Asked about British citizens in Syria, Rayner said: “We’ve had a plan to ensure that people were evacuated ahead of what’s happened over the weekend and we continue to support our UK nationals.”
Iranian embassy in Damascus damaged – reports
Iranian media is reporting that Iran’s embassy in Damascus has been attacked. Images circulating on social media show some of the building’s windows have been broken.
Videos also show a banner of former Hezbollah leader Hassan Nasrallah – who was assassinated by Israeli forces in September – and Iranian general Qassem Suleimani – who was killed in US airstrikes in 2020 – being torn by a crowd.
“Unknown individuals have attacked the Iranian embassy, as you can see in these images, shared by various networks,” an Iranian state TV broadcaster said, showing footage said to be from inside the diplomatic compound.

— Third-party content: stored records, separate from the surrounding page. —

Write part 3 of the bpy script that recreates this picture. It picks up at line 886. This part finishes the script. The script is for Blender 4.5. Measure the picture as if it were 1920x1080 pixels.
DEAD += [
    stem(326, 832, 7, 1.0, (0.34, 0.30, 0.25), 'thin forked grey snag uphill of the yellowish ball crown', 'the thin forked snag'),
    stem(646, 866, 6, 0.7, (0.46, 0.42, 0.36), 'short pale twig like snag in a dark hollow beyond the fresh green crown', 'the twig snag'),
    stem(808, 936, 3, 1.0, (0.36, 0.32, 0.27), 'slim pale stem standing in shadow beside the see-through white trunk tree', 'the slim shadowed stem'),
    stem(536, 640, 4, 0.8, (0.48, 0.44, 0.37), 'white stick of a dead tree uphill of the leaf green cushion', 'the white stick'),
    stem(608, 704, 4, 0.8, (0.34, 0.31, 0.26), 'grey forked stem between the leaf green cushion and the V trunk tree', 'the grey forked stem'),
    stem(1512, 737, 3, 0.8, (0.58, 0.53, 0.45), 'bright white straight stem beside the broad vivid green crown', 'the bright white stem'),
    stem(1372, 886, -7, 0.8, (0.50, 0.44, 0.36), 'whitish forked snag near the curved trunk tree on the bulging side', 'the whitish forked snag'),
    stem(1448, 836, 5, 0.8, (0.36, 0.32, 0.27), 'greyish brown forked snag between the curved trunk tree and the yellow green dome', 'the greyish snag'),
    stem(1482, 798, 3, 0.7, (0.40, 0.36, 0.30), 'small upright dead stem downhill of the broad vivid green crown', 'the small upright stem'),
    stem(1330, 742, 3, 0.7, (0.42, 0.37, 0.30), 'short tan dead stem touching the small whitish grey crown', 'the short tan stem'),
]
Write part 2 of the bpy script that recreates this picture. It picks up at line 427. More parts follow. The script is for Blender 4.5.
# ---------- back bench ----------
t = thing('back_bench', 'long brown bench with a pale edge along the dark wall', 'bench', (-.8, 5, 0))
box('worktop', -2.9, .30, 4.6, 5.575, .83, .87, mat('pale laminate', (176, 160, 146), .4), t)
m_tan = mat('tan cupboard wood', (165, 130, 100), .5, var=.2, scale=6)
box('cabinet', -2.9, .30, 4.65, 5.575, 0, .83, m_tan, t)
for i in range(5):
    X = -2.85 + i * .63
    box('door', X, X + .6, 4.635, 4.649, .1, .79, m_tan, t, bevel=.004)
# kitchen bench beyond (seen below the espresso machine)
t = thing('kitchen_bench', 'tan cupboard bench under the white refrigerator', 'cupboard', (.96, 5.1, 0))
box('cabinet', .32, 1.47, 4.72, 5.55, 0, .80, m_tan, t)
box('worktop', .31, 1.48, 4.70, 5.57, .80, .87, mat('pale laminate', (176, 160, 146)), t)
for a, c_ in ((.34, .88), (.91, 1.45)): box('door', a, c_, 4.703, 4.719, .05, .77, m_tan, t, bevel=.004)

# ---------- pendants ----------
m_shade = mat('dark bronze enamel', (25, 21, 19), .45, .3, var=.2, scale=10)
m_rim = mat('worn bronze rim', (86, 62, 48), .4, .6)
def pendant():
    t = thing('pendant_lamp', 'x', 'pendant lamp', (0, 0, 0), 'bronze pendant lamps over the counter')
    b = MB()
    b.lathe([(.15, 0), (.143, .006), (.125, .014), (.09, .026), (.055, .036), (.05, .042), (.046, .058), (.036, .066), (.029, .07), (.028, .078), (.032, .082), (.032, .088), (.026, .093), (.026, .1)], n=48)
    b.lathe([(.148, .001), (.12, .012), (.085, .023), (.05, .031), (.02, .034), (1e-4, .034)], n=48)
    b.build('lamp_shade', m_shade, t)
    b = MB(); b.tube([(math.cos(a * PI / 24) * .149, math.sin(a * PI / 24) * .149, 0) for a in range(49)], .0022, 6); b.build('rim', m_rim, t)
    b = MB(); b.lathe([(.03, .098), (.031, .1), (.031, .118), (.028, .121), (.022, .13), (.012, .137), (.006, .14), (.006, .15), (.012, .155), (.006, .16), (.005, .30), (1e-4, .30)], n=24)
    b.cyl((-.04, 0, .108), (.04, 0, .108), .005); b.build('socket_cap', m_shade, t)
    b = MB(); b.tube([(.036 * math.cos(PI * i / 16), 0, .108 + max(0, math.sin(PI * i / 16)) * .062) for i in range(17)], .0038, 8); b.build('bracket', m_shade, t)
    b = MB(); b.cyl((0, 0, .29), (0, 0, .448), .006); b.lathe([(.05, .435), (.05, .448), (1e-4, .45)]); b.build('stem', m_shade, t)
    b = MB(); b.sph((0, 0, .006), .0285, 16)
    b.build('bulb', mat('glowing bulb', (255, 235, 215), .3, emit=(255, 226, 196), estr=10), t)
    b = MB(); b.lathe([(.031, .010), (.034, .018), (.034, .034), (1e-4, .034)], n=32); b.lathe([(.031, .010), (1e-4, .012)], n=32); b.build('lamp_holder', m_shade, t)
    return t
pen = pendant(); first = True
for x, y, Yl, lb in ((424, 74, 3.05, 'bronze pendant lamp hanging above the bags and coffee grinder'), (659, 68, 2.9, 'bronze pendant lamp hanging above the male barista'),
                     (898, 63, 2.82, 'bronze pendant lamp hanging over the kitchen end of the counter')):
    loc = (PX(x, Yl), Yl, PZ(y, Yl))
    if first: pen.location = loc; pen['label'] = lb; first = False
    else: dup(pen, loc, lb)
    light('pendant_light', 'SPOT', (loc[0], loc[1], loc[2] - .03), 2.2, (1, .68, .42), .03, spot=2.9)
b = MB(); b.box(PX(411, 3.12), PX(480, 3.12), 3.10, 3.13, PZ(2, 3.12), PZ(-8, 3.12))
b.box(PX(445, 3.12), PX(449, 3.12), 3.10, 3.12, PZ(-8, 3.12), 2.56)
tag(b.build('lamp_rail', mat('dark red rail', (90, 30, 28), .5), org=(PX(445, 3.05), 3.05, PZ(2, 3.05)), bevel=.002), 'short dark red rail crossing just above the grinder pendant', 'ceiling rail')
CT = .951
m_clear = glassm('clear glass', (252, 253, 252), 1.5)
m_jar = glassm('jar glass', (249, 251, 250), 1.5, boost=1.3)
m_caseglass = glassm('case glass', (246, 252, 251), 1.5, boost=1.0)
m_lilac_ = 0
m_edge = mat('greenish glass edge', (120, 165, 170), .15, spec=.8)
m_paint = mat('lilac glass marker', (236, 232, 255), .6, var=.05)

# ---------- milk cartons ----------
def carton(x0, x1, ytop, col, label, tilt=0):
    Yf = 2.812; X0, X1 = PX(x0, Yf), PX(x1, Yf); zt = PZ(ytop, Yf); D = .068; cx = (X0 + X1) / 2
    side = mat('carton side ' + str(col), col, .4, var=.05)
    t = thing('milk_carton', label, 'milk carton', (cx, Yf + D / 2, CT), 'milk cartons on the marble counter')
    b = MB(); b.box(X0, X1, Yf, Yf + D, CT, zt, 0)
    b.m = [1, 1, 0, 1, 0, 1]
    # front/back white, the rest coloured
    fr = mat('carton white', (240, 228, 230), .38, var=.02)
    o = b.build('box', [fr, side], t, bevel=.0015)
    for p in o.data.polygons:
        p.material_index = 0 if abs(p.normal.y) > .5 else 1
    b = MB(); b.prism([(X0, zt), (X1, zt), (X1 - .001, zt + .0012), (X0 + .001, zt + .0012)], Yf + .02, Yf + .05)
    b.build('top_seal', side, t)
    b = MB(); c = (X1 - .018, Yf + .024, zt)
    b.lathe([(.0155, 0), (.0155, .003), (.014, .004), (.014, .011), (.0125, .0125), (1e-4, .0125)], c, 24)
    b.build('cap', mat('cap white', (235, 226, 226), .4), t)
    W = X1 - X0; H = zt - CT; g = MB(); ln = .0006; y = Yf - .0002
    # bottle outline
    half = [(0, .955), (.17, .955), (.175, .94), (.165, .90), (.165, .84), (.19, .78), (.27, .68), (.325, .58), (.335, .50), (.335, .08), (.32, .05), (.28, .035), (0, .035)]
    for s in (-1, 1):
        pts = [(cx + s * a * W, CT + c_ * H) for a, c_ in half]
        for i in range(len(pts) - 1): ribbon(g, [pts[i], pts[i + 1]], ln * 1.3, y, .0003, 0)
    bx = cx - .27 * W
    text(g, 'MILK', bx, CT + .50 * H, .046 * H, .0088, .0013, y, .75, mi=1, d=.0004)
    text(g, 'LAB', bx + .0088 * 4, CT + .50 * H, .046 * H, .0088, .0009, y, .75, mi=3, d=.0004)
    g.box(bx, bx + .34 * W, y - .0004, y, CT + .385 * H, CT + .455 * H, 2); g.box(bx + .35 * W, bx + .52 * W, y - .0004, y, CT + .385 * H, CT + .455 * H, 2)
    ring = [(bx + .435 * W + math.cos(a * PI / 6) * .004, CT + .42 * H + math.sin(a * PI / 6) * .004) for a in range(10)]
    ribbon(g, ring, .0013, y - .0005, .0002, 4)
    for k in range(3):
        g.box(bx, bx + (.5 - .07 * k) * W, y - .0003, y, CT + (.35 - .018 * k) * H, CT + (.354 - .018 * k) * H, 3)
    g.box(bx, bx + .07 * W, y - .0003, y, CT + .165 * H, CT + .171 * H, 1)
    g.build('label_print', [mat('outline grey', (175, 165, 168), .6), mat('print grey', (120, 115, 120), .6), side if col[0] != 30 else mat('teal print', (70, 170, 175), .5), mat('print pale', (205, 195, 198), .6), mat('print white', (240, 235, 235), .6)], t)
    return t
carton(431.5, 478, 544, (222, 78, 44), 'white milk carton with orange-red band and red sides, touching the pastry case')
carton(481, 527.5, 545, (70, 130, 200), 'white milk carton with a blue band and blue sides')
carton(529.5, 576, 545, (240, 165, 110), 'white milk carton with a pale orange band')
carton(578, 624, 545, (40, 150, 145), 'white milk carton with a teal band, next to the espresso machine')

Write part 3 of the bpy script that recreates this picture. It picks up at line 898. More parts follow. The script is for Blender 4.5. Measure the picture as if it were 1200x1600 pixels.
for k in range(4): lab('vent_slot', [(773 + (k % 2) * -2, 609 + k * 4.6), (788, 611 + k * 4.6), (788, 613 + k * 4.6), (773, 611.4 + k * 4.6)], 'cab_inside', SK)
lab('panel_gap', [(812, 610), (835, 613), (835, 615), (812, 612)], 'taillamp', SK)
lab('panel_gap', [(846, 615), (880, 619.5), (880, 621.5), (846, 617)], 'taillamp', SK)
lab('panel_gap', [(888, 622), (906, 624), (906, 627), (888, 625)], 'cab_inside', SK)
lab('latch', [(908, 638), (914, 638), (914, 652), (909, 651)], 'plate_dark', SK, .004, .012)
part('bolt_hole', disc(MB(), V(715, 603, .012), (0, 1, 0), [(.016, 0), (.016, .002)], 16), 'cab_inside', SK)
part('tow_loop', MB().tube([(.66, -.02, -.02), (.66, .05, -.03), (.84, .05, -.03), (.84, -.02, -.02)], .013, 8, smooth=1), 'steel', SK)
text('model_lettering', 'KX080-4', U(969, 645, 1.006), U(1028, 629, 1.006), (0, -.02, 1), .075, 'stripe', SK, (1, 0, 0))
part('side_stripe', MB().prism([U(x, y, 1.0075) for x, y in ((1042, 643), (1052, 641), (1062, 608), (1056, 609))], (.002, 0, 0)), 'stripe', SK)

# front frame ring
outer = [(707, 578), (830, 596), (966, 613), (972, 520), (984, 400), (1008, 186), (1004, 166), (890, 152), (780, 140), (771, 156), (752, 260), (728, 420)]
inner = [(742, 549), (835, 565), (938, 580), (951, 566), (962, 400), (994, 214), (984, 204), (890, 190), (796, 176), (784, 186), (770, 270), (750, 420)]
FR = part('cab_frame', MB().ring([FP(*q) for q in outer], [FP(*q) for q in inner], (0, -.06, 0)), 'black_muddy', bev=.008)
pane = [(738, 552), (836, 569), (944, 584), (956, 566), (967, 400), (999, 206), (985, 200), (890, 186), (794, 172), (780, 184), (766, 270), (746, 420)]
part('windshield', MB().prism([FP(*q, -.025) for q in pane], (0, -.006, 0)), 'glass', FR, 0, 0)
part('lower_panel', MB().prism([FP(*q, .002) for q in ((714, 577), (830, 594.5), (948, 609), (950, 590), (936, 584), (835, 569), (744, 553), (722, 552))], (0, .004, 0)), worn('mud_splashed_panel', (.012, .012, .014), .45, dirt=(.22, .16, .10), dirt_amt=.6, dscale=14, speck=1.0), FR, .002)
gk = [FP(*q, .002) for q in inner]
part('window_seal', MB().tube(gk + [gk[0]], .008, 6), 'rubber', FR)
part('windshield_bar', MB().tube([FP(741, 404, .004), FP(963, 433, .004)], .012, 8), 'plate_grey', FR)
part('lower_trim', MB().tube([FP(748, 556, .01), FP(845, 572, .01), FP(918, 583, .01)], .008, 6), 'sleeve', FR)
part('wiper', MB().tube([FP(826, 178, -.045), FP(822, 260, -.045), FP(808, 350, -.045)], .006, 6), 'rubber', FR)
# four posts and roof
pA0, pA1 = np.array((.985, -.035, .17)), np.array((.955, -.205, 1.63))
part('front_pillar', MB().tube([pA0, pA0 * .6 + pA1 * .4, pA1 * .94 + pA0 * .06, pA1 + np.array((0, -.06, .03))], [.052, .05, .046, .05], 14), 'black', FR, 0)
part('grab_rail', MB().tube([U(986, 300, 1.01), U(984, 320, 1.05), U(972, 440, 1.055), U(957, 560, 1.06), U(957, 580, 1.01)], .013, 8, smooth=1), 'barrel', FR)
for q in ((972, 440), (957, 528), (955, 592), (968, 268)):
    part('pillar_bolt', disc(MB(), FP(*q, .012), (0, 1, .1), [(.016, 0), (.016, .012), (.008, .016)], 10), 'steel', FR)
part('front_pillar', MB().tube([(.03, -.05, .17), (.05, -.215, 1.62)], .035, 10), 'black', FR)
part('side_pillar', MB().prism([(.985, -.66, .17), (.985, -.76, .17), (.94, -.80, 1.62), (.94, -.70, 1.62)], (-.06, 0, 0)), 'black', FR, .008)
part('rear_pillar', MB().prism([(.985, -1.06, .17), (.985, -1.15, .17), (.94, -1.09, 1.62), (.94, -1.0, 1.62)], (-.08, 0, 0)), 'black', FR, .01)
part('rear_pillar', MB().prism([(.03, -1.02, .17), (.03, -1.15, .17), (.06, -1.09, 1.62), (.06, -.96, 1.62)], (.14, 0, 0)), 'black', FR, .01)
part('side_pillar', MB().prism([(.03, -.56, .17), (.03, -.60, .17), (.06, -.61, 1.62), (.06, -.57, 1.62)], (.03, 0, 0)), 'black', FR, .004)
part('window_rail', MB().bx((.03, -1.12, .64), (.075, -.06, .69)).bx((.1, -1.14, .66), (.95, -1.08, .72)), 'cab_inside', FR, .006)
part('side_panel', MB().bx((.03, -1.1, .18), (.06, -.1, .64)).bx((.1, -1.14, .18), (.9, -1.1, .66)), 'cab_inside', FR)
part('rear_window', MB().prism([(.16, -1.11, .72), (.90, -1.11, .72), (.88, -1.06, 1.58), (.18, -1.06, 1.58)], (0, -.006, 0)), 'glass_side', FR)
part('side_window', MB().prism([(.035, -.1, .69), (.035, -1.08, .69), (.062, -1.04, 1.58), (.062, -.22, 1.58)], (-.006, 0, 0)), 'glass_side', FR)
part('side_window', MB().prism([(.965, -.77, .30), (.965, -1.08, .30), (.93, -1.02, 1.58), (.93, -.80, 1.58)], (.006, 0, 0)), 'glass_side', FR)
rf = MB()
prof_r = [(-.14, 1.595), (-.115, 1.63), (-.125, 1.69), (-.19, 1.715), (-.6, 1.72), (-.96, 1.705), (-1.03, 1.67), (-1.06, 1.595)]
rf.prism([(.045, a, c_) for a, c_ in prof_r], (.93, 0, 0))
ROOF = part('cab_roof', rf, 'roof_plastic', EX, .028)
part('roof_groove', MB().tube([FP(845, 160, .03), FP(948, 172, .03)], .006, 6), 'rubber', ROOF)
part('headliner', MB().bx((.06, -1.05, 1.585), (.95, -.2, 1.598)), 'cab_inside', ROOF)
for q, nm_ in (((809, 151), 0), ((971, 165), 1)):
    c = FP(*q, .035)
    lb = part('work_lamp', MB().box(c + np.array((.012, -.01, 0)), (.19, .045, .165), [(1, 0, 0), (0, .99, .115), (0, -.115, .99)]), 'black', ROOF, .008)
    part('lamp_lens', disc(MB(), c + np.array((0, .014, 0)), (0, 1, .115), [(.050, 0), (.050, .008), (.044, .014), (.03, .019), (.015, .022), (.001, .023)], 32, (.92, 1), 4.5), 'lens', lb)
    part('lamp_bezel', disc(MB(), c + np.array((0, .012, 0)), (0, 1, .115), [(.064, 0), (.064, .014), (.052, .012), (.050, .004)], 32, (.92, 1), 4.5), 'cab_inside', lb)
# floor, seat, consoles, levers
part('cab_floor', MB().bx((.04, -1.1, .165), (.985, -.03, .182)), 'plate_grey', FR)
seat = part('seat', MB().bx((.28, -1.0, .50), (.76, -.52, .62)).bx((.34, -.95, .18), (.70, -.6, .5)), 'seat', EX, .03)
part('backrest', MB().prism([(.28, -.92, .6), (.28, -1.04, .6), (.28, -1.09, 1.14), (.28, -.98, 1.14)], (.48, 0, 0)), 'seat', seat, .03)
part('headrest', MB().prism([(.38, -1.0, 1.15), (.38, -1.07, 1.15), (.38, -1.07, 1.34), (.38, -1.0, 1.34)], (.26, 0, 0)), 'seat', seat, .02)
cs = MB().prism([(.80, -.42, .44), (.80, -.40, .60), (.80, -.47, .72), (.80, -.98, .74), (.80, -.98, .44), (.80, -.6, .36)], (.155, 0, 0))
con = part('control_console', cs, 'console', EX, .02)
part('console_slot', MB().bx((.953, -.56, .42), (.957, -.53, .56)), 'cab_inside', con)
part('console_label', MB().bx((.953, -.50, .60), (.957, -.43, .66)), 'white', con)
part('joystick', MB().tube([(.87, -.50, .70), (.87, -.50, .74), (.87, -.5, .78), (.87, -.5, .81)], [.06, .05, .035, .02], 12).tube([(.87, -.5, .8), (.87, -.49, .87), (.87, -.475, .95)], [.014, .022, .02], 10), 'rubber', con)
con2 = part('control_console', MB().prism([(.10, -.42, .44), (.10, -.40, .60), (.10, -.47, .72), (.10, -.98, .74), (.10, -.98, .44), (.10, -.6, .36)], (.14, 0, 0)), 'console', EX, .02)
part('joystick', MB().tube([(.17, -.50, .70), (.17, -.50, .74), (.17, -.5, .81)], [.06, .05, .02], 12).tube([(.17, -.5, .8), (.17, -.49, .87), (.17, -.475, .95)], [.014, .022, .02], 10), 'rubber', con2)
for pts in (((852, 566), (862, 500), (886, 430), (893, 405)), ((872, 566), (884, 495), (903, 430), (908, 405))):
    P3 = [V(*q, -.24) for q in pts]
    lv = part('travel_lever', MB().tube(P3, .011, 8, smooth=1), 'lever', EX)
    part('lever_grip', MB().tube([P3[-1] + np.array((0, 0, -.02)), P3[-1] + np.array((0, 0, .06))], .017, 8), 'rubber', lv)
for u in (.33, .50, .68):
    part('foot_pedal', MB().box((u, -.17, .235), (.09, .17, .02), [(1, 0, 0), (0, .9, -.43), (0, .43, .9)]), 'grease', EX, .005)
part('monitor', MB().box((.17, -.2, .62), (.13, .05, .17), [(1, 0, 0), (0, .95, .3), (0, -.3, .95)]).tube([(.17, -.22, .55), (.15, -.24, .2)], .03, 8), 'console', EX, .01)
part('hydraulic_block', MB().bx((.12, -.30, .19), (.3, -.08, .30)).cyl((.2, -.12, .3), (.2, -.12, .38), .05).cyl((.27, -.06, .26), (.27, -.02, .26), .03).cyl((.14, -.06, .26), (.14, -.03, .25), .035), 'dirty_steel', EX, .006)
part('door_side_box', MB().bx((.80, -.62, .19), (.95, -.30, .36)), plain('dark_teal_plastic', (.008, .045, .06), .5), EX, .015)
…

We mentioned in the opening summary that there are separate reports that the Iraqi embassy building in Damascus has been evacuated. The reason for the reported evacuation is not clear yet.
Updated
Syrian rebels say Bashar al-Assad has fled Damascus and claim to have captured capital
Welcome back to our live coverage of the rebel offensive that seems to have been successful in toppling the Syrian government, led by longtime ruler Bashar al-Assad.
Here are the latest developments:
Rebel forces, led by Hayat Tahrir al-Sham, in Damascus have declared the Syrian capital “free” of Assad as government forces withdraw their presence.
In the capital’s central square, people climbed on top of tanks and cheered as they trampled on a toppled statue of Assad’s father, Hafez.
The Syrian rebel coalition said it is continuing work to complete the transfer of power in Syria to a transitional governing body with full executive powers.
Syrian prime minister Mohammed Ghazi Jalali said the government is ready to “extend its hand” to the opposition and hand over its functions to a transitional government. “I am in my house and I have not left, and this is because of my belonging to this country,” Jalili said.
Syria’s army command notified officers on Sunday that Assad’s regime had ended, Reuters is reporting. But the Syrian army later said it was continuing operations against “terrorist groups” in the key cities of Hama and Homs and in Deraa countryside.
Assad, who has ruled the country for nearly 25 years, has reportedly left Damascus by plane for an unknown destination.
US president-elect Donald Trump said on Sunday that Assad had “fled his country” after losing the backing of Russia. “Assad is gone,” he said on his Truth Social platform. “His protector, Russia, Russia, Russia, led by Vladimir Putin, was not interested in protecting him any longer.”
Outgoing US President Joe Biden and his team were monitoring the “extraordinary events in Syria” and were in touch with regional partners, the White House said.
As armed rebels swept cities across the country, they flung open detention facilities where rights groups estimated that at least 100,000 people were considered missing or forcibly disappeared since 2011 at the hands of the state. This included the Sednaya military prison, a facility notorious as the site of particularly brutal and humiliating methods of torture.
Iraq has reportedly evacuated its embassy in Syria and moved staff to Lebanon, hours after rebels overthrew Assad and took control of the capital. Reasons behind the evacuation were not made public.